DOVER, Del. (WBOC) - The threat of Hurricane Joaquin is very serious for Dover International Speedway. The fall race weekend is this Friday, Saturday and Sunday.

There are tens of thousands of people already in Dover or on their way for the upcoming race weekend. That's a lot of people for the speedway and the town to keep safe if the weather turns bad.

Track officials are monitoring the weather - hoping for the best, preparing for the worst. It's a bit easier to prep in the fall than in the spring, because spring storms can pop up out of nowhere. Hurricanes give a lot of advanced warning.

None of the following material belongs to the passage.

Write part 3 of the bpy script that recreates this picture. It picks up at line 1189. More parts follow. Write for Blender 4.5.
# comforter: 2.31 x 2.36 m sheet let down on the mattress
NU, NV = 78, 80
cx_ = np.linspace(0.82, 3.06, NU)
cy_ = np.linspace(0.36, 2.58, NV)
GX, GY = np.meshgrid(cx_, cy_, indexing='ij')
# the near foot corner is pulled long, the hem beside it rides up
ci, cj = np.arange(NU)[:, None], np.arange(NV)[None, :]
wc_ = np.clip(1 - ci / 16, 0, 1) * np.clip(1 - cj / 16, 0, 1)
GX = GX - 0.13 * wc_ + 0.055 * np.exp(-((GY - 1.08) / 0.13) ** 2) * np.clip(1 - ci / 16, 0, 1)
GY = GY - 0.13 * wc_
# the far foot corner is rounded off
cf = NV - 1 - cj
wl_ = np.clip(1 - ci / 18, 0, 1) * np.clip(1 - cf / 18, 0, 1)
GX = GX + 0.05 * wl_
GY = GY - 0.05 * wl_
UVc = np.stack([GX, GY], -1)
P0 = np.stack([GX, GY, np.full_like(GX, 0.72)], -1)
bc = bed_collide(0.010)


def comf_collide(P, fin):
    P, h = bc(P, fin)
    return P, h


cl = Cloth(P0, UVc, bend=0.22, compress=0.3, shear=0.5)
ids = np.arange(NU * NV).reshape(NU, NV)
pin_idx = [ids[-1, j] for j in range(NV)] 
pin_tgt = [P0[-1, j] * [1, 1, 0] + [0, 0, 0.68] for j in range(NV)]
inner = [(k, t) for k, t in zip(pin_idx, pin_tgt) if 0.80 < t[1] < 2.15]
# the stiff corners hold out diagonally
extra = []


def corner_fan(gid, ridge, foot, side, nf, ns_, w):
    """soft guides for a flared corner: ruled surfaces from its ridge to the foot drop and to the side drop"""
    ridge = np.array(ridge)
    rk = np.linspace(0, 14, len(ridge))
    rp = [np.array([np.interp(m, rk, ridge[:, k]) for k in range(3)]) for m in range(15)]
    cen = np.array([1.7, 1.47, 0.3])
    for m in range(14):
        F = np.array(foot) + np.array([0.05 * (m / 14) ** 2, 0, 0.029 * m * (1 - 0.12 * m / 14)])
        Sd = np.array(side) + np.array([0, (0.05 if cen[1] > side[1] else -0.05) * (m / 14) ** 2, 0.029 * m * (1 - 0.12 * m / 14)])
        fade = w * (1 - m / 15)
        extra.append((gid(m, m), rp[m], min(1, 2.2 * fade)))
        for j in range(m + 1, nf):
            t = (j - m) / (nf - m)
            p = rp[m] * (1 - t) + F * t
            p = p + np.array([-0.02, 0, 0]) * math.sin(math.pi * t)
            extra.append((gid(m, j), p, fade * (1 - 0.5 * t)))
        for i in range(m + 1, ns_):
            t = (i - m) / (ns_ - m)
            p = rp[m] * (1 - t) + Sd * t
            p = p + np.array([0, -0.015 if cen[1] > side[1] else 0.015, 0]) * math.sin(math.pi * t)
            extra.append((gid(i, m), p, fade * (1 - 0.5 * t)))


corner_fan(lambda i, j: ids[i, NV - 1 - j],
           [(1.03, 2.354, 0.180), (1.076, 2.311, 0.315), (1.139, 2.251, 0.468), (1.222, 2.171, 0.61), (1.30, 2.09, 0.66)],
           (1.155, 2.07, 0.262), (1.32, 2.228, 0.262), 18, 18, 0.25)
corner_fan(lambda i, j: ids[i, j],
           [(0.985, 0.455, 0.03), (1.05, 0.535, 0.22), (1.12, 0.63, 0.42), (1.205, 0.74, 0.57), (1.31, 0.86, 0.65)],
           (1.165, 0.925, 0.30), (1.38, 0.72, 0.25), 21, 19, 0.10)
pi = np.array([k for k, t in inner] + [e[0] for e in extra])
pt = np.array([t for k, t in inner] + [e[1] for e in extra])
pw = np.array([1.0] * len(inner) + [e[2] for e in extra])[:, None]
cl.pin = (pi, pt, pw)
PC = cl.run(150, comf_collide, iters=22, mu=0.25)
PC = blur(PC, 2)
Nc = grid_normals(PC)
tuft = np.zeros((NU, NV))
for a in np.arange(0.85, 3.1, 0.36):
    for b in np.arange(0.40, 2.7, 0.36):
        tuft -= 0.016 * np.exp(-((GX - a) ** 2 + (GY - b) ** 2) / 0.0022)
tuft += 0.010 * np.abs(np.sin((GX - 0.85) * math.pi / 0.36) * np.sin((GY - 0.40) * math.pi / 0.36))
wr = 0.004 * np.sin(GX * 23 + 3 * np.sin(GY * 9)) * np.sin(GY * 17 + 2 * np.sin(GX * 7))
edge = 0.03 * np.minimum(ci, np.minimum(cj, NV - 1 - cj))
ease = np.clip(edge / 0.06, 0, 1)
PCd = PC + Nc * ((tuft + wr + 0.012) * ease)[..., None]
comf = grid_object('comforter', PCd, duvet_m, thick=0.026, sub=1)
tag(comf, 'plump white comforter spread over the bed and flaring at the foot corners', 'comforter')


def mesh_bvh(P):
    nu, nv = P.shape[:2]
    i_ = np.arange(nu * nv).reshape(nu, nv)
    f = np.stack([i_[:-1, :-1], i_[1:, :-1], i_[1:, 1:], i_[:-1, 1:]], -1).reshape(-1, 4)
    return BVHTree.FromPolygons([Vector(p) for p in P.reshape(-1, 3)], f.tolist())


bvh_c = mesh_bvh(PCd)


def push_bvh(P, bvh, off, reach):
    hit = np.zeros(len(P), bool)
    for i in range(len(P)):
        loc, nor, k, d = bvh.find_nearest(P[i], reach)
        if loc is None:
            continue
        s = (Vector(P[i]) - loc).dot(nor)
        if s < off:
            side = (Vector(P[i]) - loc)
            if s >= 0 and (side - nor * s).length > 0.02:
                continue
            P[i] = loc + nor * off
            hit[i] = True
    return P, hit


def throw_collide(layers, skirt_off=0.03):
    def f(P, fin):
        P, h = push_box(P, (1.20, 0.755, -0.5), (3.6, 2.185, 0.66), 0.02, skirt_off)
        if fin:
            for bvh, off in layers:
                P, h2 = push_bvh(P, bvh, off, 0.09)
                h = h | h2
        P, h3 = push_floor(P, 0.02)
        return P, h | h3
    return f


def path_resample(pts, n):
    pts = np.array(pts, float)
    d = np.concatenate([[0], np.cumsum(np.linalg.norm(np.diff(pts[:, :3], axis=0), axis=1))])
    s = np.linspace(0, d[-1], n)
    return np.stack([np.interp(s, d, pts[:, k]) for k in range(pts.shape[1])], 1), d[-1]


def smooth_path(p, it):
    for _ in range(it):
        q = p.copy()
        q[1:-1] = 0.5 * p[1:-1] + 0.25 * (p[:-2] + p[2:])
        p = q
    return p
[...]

"As opposed to hours you have days to prepare for this as we're doing now," said Ed Klima, who is in charge of public safety for the track. "[We're] making sure the large number of people who come here to camp for the weekend - that we have contingency plans in place that if we needed to move them we could do so."

"We're very prepared for it. Obviously fan safety and public safety is number one," said Cpl. Mark Hoffman, spokesman for the Dover Police Department. 

Hoffman said the department has already increased manpower in place because of the races. Staffers will turn their attention to evacuations, if necessary, from the grandstands or the campgrounds.

Judy Jones is camping. She watched from under her RV's awning as clouds rolled through the campground, not too concerned about the possible storm.

"The last time that happened we just put our slides in. There was less room for any wind," she said. "We stayed here."

The speedway will use social and traditional media to get out information, like if a race is postponed. Klima says even a little rain could put the breaks on them. Lots of things affect the ability of cars to drive on the track.

"We're fortunate that we have our concrete racetrack that dries faster than a lot of other racing surfaces. If we can get the track dry and race that day, that's our goal. Certainly, we don't have lights here. So, there's a time equation."

Klima said races could be pushed back to as late as Tuesday depending on the weather.

Right now, everything is scheduled to go off as planned with the big race slated to start at 2:30 on Sunday afternoon. 

According to the track's website, in the event of a delay or postponed race, tickets will be honored on the rescheduled race day. There aren't refunds.

Dover International Speedway deal with a similar situation in 2003 with remnants of Hurricane Isabel on a Thursday and Friday of a race weekend.